» **Directions**
Transcribe all of the material below word for word and leave out its pictures.

» **Material provided**
════════════════════

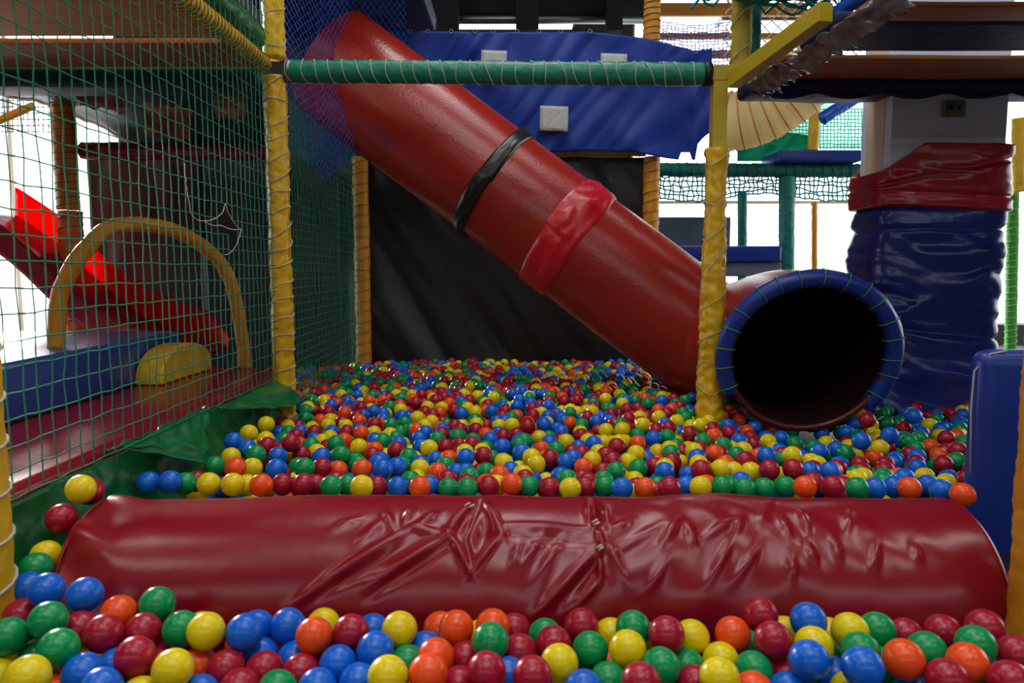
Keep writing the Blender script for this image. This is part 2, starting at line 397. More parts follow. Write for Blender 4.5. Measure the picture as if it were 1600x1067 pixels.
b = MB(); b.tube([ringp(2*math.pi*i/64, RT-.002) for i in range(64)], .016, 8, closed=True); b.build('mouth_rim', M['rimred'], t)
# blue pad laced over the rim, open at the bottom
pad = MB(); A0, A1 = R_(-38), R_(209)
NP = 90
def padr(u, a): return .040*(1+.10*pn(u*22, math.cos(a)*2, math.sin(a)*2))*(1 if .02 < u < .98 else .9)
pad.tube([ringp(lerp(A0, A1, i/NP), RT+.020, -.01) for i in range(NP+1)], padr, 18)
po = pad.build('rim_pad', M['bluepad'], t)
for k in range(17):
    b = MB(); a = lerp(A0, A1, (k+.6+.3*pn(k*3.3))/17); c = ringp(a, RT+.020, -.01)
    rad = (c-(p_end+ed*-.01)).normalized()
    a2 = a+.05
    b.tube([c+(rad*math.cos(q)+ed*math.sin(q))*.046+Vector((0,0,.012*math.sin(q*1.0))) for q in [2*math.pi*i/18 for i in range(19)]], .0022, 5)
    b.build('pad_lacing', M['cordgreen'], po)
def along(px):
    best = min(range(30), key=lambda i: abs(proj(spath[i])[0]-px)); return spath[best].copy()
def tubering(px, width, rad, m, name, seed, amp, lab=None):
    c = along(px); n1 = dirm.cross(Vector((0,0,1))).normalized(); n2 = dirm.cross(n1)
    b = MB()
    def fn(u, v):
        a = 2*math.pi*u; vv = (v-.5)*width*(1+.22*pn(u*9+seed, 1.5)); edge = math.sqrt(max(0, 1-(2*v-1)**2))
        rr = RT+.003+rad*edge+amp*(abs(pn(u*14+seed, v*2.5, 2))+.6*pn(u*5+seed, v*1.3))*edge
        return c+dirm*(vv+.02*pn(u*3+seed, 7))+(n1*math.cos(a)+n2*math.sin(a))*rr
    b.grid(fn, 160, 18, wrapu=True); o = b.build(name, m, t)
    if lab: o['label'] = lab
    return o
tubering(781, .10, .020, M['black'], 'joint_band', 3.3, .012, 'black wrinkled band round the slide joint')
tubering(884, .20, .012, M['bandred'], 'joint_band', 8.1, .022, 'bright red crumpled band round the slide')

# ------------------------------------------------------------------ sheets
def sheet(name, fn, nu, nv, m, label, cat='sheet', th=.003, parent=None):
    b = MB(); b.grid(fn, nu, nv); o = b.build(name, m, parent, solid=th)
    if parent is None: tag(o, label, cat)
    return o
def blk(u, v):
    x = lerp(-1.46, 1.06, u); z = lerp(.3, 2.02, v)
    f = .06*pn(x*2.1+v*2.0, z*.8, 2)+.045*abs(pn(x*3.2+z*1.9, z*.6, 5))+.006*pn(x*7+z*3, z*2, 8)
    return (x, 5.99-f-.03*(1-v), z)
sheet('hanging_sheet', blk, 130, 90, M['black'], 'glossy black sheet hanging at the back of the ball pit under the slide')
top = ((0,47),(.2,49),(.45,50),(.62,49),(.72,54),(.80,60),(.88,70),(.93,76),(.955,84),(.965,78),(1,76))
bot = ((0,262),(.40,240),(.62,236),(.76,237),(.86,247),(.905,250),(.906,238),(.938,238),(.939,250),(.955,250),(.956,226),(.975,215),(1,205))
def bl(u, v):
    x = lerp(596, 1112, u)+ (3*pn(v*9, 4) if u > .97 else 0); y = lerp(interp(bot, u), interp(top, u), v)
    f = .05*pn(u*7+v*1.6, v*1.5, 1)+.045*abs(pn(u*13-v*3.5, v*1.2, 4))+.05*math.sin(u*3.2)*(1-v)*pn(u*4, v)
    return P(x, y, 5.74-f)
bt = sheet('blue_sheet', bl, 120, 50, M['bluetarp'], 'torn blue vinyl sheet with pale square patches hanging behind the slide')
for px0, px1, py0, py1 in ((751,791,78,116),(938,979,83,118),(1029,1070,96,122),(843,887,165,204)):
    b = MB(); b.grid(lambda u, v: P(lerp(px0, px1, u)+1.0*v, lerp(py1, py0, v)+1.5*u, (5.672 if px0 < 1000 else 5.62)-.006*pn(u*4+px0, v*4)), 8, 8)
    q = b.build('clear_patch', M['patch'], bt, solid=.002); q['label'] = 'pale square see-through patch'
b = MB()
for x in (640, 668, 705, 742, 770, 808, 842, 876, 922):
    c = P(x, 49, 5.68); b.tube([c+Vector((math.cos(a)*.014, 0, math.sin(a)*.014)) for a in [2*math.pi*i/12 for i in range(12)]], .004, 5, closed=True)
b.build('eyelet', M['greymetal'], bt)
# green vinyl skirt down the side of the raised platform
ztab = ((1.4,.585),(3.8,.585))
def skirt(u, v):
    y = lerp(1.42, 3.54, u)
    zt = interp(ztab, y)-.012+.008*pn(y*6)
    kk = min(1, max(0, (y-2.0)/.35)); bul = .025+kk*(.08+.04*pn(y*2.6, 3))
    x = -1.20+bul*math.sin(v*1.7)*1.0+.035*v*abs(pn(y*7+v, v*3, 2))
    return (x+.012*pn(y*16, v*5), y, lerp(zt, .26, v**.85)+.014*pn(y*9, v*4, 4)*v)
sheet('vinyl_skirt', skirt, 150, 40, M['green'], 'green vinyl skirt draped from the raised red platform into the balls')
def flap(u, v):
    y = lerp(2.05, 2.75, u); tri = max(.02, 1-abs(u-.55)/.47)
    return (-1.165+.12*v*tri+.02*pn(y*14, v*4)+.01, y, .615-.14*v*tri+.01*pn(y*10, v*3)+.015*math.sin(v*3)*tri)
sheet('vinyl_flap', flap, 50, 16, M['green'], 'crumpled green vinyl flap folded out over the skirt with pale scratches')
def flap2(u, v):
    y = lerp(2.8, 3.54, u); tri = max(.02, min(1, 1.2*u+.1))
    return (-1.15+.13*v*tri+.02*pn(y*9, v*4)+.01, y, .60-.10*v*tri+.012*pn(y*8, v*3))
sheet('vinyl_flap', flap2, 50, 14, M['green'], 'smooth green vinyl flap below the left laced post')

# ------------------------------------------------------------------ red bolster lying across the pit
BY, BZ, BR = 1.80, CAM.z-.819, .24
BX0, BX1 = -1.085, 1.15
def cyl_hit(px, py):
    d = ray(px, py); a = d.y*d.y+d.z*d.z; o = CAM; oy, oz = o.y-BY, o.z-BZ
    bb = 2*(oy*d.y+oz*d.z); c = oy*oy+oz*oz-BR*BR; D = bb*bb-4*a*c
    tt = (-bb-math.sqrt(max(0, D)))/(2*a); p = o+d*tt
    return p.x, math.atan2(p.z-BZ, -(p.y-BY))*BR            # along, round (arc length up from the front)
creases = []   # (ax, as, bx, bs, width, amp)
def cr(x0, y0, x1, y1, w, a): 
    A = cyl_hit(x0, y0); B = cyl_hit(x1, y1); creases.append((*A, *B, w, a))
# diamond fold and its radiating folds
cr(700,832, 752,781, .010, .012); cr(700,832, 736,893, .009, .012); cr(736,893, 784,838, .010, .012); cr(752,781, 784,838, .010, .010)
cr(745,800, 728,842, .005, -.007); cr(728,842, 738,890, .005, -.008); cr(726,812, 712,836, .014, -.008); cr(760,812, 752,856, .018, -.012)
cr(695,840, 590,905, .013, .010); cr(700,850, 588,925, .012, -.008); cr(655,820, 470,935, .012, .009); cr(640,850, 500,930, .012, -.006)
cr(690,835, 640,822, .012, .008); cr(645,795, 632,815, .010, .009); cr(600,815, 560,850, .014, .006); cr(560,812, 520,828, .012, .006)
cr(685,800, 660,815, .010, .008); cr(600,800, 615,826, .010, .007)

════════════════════

» **The answer**
Keep writing the Blender script for this image. This is part 2, starting at line 397. More parts follow. Write for Blender 4.5. Measure the picture as if it were 1600x1067 pixels.
b = MB(); b.tube([ringp(2*math.pi*i/64, RT-.002) for i in range(64)], .016, 8, closed=True); b.build('mouth_rim', M['rimred'], t)
# blue pad laced over the rim, open at the bottom
pad = MB(); A0, A1 = R_(-38), R_(209)
NP = 90
def padr(u, a): return .040*(1+.10*pn(u*22, math.cos(a)*2, math.sin(a)*2))*(1 if .02 < u < .98 else .9)
pad.tube([ringp(lerp(A0, A1, i/NP), RT+.020, -.01) for i in range(NP+1)], padr, 18)
po = pad.build('rim_pad', M['bluepad'], t)
for k in range(17):
    b = MB(); a = lerp(A0, A1, (k+.6+.3*pn(k*3.3))/17); c = ringp(a, RT+.020, -.01)
    rad = (c-(p_end+ed*-.01)).normalized()
    a2 = a+.05
    b.tube([c+(rad*math.cos(q)+ed*math.sin(q))*.046+Vector((0,0,.012*math.sin(q*1.0))) for q in [2*math.pi*i/18 for i in range(19)]], .0022, 5)
    b.build('pad_lacing', M['cordgreen'], po)
def along(px):
    best = min(range(30), key=lambda i: abs(proj(spath[i])[0]-px)); return spath[best].copy()
def tubering(px, width, rad, m, name, seed, amp, lab=None):
    c = along(px); n1 = dirm.cross(Vector((0,0,1))).normalized(); n2 = dirm.cross(n1)
    b = MB()
    def fn(u, v):
        a = 2*math.pi*u; vv = (v-.5)*width*(1+.22*pn(u*9+seed, 1.5)); edge = math.sqrt(max(0, 1-(2*v-1)**2))
        rr = RT+.003+rad*edge+amp*(abs(pn(u*14+seed, v*2.5, 2))+.6*pn(u*5+seed, v*1.3))*edge
        return c+dirm*(vv+.02*pn(u*3+seed, 7))+(n1*math.cos(a)+n2*math.sin(a))*rr
    b.grid(fn, 160, 18, wrapu=True); o = b.build(name, m, t)
    if lab: o['label'] = lab
    return o
tubering(781, .10, .020, M['black'], 'joint_band', 3.3, .012, 'black wrinkled band round the slide joint')
tubering(884, .20, .012, M['bandred'], 'joint_band', 8.1, .022, 'bright red crumpled band round the slide')

# ------------------------------------------------------------------ sheets
def sheet(name, fn, nu, nv, m, label, cat='sheet', th=.003, parent=None):
    b = MB(); b.grid(fn, nu, nv); o = b.build(name, m, parent, solid=th)
    if parent is None: tag(o, label, cat)
    return o
def blk(u, v):
    x = lerp(-1.46, 1.06, u); z = lerp(.3, 2.02, v)
    f = .06*pn(x*2.1+v*2.0, z*.8, 2)+.045*abs(pn(x*3.2+z*1.9, z*.6, 5))+.006*pn(x*7+z*3, z*2, 8)
    return (x, 5.99-f-.03*(1-v), z)
sheet('hanging_sheet', blk, 130, 90, M['black'], 'glossy black sheet hanging at the back of the ball pit under the slide')
top = ((0,47),(.2,49),(.45,50),(.62,49),(.72,54),(.80,60),(.88,70),(.93,76),(.955,84),(.965,78),(1,76))
bot = ((0,262),(.40,240),(.62,236),(.76,237),(.86,247),(.905,250),(.906,238),(.938,238),(.939,250),(.955,250),(.956,226),(.975,215),(1,205))
def bl(u, v):
    x = lerp(596, 1112, u)+ (3*pn(v*9, 4) if u > .97 else 0); y = lerp(interp(bot, u), interp(top, u), v)
    f = .05*pn(u*7+v*1.6, v*1.5, 1)+.045*abs(pn(u*13-v*3.5, v*1.2, 4))+.05*math.sin(u*3.2)*(1-v)*pn(u*4, v)
    return P(x, y, 5.74-f)
bt = sheet('blue_sheet', bl, 120, 50, M['bluetarp'], 'torn blue vinyl sheet with pale square patches hanging behind the slide')
for px0, px1, py0, py1 in ((751,791,78,116),(938,979,83,118),(1029,1070,96,122),(843,887,165,204)):
    b = MB(); b.grid(lambda u, v: P(lerp(px0, px1, u)+1.0*v, lerp(py1, py0, v)+1.5*u, (5.672 if px0 < 1000 else 5.62)-.006*pn(u*4+px0, v*4)), 8, 8)
    q = b.build('clear_patch', M['patch'], bt, solid=.002); q['label'] = 'pale square see-through patch'
b = MB()
for x in (640, 668, 705, 742, 770, 808, 842, 876, 922):
    c = P(x, 49, 5.68); b.tube([c+Vector((math.cos(a)*.014, 0, math.sin(a)*.014)) for a in [2*math.pi*i/12 for i in range(12)]], .004, 5, closed=True)
b.build('eyelet', M['greymetal'], bt)
# green vinyl skirt down the side of the raised platform
ztab = ((1.4,.585),(3.8,.585))
def skirt(u, v):
    y = lerp(1.42, 3.54, u)
    zt = interp(ztab, y)-.012+.008*pn(y*6)
    kk = min(1, max(0, (y-2.0)/.35)); bul = .025+kk*(.08+.04*pn(y*2.6, 3))
    x = -1.20+bul*math.sin(v*1.7)*1.0+.035*v*abs(pn(y*7+v, v*3, 2))
    return (x+.012*pn(y*16, v*5), y, lerp(zt, .26, v**.85)+.014*pn(y*9, v*4, 4)*v)
sheet('vinyl_skirt', skirt, 150, 40, M['green'], 'green vinyl skirt draped from the raised red platform into the balls')
def flap(u, v):
    y = lerp(2.05, 2.75, u); tri = max(.02, 1-abs(u-.55)/.47)
    return (-1.165+.12*v*tri+.02*pn(y*14, v*4)+.01, y, .615-.14*v*tri+.01*pn(y*10, v*3)+.015*math.sin(v*3)*tri)
sheet('vinyl_flap', flap, 50, 16, M['green'], 'crumpled green vinyl flap folded out over the skirt with pale scratches')
def flap2(u, v):
    y = lerp(2.8, 3.54, u); tri = max(.02, min(1, 1.2*u+.1))
    return (-1.15+.13*v*tri+.02*pn(y*9, v*4)+.01, y, .60-.10*v*tri+.012*pn(y*8, v*3))
sheet('vinyl_flap', flap2, 50, 14, M['green'], 'smooth green vinyl flap below the left laced post')

# ------------------------------------------------------------------ red bolster lying across the pit
BY, BZ, BR = 1.80, CAM.z-.819, .24
BX0, BX1 = -1.085, 1.15
def cyl_hit(px, py):
    d = ray(px, py); a = d.y*d.y+d.z*d.z; o = CAM; oy, oz = o.y-BY, o.z-BZ
    bb = 2*(oy*d.y+oz*d.z); c = oy*oy+oz*oz-BR*BR; D = bb*bb-4*a*c
    tt = (-bb-math.sqrt(max(0, D)))/(2*a); p = o+d*tt
    return p.x, math.atan2(p.z-BZ, -(p.y-BY))*BR            # along, round (arc length up from the front)
creases = []   # (ax, as, bx, bs, width, amp)
def cr(x0, y0, x1, y1, w, a): 
    A = cyl_hit(x0, y0); B = cyl_hit(x1, y1); creases.append((*A, *B, w, a))
# diamond fold and its radiating folds
cr(700,832, 752,781, .010, .012); cr(700,832, 736,893, .009, .012); cr(736,893, 784,838, .010, .012); cr(752,781, 784,838, .010, .010)
cr(745,800, 728,842, .005, -.007); cr(728,842, 738,890, .005, -.008); cr(726,812, 712,836, .014, -.008); cr(760,812, 752,856, .018, -.012)
cr(695,840, 590,905, .013, .010); cr(700,850, 588,925, .012, -.008); cr(655,820, 470,935, .012, .009); cr(640,850, 500,930, .012, -.006)
cr(690,835, 640,822, .012, .008); cr(645,795, 632,815, .010, .009); cr(600,815, 560,850, .014, .006); cr(560,812, 520,828, .012, .006)
cr(685,800, 660,815, .010, .008); cr(600,800, 615,826, .010, .007)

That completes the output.